• [Task goal]:
Reproduce the listing below in its entirety. Change nothing.

====== Input for this task

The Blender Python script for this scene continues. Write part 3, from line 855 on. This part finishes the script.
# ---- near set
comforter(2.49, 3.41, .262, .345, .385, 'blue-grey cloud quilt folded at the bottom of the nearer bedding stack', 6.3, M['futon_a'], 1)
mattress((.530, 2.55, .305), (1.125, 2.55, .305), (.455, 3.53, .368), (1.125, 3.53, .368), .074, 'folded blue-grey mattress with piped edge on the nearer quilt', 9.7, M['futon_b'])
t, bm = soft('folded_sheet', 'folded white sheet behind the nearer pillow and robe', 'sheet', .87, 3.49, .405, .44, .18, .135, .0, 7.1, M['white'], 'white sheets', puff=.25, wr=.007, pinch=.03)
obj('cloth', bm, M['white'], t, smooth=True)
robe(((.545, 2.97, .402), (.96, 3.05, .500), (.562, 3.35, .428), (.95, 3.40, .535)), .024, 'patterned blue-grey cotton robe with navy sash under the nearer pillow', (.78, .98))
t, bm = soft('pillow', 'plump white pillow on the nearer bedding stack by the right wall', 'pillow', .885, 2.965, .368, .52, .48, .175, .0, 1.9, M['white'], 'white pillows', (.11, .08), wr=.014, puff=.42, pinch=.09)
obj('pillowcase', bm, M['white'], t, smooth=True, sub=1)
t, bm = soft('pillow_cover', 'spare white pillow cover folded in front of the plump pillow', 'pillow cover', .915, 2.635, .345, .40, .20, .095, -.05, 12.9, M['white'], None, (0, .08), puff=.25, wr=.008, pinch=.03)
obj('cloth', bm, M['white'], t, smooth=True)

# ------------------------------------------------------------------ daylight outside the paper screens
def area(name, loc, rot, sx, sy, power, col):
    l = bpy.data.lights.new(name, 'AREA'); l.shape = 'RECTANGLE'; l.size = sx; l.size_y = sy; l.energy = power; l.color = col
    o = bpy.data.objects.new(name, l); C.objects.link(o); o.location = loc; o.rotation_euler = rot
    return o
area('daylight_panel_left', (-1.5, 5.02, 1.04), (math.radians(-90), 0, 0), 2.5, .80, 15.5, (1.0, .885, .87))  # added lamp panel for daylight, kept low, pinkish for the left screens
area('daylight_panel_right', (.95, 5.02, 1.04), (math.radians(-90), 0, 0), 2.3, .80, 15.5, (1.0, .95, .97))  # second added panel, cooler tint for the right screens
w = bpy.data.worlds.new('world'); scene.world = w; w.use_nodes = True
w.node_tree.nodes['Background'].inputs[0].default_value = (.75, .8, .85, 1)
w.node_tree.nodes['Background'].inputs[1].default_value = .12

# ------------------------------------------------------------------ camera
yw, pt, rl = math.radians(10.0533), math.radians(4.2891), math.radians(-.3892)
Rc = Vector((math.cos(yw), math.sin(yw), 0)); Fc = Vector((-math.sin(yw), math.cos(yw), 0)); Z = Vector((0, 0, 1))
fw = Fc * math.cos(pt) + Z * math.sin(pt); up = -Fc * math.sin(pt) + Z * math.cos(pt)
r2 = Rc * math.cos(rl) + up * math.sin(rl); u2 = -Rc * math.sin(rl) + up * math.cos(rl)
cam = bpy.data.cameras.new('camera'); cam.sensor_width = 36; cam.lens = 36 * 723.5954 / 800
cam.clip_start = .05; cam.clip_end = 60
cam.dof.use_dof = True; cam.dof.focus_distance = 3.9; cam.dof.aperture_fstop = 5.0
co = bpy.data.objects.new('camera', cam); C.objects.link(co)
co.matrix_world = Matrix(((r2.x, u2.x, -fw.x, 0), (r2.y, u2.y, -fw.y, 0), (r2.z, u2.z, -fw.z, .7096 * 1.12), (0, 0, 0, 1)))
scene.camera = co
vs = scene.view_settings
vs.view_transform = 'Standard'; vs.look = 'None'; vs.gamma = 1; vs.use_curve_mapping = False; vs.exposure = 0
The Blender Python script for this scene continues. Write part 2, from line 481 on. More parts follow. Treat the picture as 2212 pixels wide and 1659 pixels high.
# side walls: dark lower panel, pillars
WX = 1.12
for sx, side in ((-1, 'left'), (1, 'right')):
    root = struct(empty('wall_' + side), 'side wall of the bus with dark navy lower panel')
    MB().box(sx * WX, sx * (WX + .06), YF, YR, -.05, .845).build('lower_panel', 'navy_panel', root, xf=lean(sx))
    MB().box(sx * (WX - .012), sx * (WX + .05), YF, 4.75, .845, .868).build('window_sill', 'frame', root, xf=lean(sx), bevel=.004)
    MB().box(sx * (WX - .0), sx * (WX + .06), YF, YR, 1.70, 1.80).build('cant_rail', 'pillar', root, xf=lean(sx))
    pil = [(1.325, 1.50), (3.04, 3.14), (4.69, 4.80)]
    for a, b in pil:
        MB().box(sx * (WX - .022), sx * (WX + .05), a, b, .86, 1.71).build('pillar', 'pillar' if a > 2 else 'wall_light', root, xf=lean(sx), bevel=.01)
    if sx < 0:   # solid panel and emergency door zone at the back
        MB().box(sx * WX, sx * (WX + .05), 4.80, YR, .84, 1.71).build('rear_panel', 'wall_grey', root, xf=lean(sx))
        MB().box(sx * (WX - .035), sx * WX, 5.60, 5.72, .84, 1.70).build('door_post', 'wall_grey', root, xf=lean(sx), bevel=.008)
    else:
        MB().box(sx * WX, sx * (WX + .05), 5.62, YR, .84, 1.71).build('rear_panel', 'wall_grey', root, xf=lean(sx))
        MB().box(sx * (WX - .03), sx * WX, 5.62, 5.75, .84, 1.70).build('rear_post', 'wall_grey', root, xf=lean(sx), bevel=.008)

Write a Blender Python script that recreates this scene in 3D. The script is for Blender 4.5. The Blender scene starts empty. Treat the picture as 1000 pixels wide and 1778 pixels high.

============

• [Full output]:
The Blender Python script for this scene continues. Write part 3, from line 855 on. This part finishes the script.
# ---- near set
comforter(2.49, 3.41, .262, .345, .385, 'blue-grey cloud quilt folded at the bottom of the nearer bedding stack', 6.3, M['futon_a'], 1)
mattress((.530, 2.55, .305), (1.125, 2.55, .305), (.455, 3.53, .368), (1.125, 3.53, .368), .074, 'folded blue-grey mattress with piped edge on the nearer quilt', 9.7, M['futon_b'])
t, bm = soft('folded_sheet', 'folded white sheet behind the nearer pillow and robe', 'sheet', .87, 3.49, .405, .44, .18, .135, .0, 7.1, M['white'], 'white sheets', puff=.25, wr=.007, pinch=.03)
obj('cloth', bm, M['white'], t, smooth=True)
robe(((.545, 2.97, .402), (.96, 3.05, .500), (.562, 3.35, .428), (.95, 3.40, .535)), .024, 'patterned blue-grey cotton robe with navy sash under the nearer pillow', (.78, .98))
t, bm = soft('pillow', 'plump white pillow on the nearer bedding stack by the right wall', 'pillow', .885, 2.965, .368, .52, .48, .175, .0, 1.9, M['white'], 'white pillows', (.11, .08), wr=.014, puff=.42, pinch=.09)
obj('pillowcase', bm, M['white'], t, smooth=True, sub=1)
t, bm = soft('pillow_cover', 'spare white pillow cover folded in front of the plump pillow', 'pillow cover', .915, 2.635, .345, .40, .20, .095, -.05, 12.9, M['white'], None, (0, .08), puff=.25, wr=.008, pinch=.03)
obj('cloth', bm, M['white'], t, smooth=True)

# ------------------------------------------------------------------ daylight outside the paper screens
def area(name, loc, rot, sx, sy, power, col):
    l = bpy.data.lights.new(name, 'AREA'); l.shape = 'RECTANGLE'; l.size = sx; l.size_y = sy; l.energy = power; l.color = col
    o = bpy.data.objects.new(name, l); C.objects.link(o); o.location = loc; o.rotation_euler = rot
    return o
area('daylight_panel_left', (-1.5, 5.02, 1.04), (math.radians(-90), 0, 0), 2.5, .80, 15.5, (1.0, .885, .87))  # added lamp panel for daylight, kept low, pinkish for the left screens
area('daylight_panel_right', (.95, 5.02, 1.04), (math.radians(-90), 0, 0), 2.3, .80, 15.5, (1.0, .95, .97))  # second added panel, cooler tint for the right screens
w = bpy.data.worlds.new('world'); scene.world = w; w.use_nodes = True
w.node_tree.nodes['Background'].inputs[0].default_value = (.75, .8, .85, 1)
w.node_tree.nodes['Background'].inputs[1].default_value = .12

# ------------------------------------------------------------------ camera
yw, pt, rl = math.radians(10.0533), math.radians(4.2891), math.radians(-.3892)
Rc = Vector((math.cos(yw), math.sin(yw), 0)); Fc = Vector((-math.sin(yw), math.cos(yw), 0)); Z = Vector((0, 0, 1))
fw = Fc * math.cos(pt) + Z * math.sin(pt); up = -Fc * math.sin(pt) + Z * math.cos(pt)
r2 = Rc * math.cos(rl) + up * math.sin(rl); u2 = -Rc * math.sin(rl) + up * math.cos(rl)
cam = bpy.data.cameras.new('camera'); cam.sensor_width = 36; cam.lens = 36 * 723.5954 / 800
cam.clip_start = .05; cam.clip_end = 60
cam.dof.use_dof = True; cam.dof.focus_distance = 3.9; cam.dof.aperture_fstop = 5.0
co = bpy.data.objects.new('camera', cam); C.objects.link(co)
co.matrix_world = Matrix(((r2.x, u2.x, -fw.x, 0), (r2.y, u2.y, -fw.y, 0), (r2.z, u2.z, -fw.z, .7096 * 1.12), (0, 0, 0, 1)))
scene.camera = co
vs = scene.view_settings
vs.view_transform = 'Standard'; vs.look = 'None'; vs.gamma = 1; vs.use_curve_mapping = False; vs.exposure = 0
The Blender Python script for this scene continues. Write part 2, from line 481 on. More parts follow. Treat the picture as 2212 pixels wide and 1659 pixels high.
# side walls: dark lower panel, pillars
WX = 1.12
for sx, side in ((-1, 'left'), (1, 'right')):
    root = struct(empty('wall_' + side), 'side wall of the bus with dark navy lower panel')
    MB().box(sx * WX, sx * (WX + .06), YF, YR, -.05, .845).build('lower_panel', 'navy_panel', root, xf=lean(sx))
    MB().box(sx * (WX - .012), sx * (WX + .05), YF, 4.75, .845, .868).build('window_sill', 'frame', root, xf=lean(sx), bevel=.004)
    MB().box(sx * (WX - .0), sx * (WX + .06), YF, YR, 1.70, 1.80).build('cant_rail', 'pillar', root, xf=lean(sx))
    pil = [(1.325, 1.50), (3.04, 3.14), (4.69, 4.80)]
    for a, b in pil:
        MB().box(sx * (WX - .022), sx * (WX + .05), a, b, .86, 1.71).build('pillar', 'pillar' if a > 2 else 'wall_light', root, xf=lean(sx), bevel=.01)
    if sx < 0:   # solid panel and emergency door zone at the back
        MB().box(sx * WX, sx * (WX + .05), 4.80, YR, .84, 1.71).build('rear_panel', 'wall_grey', root, xf=lean(sx))
        MB().box(sx * (WX - .035), sx * WX, 5.60, 5.72, .84, 1.70).build('door_post', 'wall_grey', root, xf=lean(sx), bevel=.008)
    else:
        MB().box(sx * WX, sx * (WX + .05), 5.62, YR, .84, 1.71).build('rear_panel', 'wall_grey', root, xf=lean(sx))
        MB().box(sx * (WX - .03), sx * WX, 5.62, 5.75, .84, 1.70).build('rear_post', 'wall_grey', root, xf=lean(sx), bevel=.008)

Write a Blender Python script that recreates this scene in 3D. The script is for Blender 4.5. The Blender scene starts empty. Treat the picture as 1000 pixels wide and 1778 pixels high.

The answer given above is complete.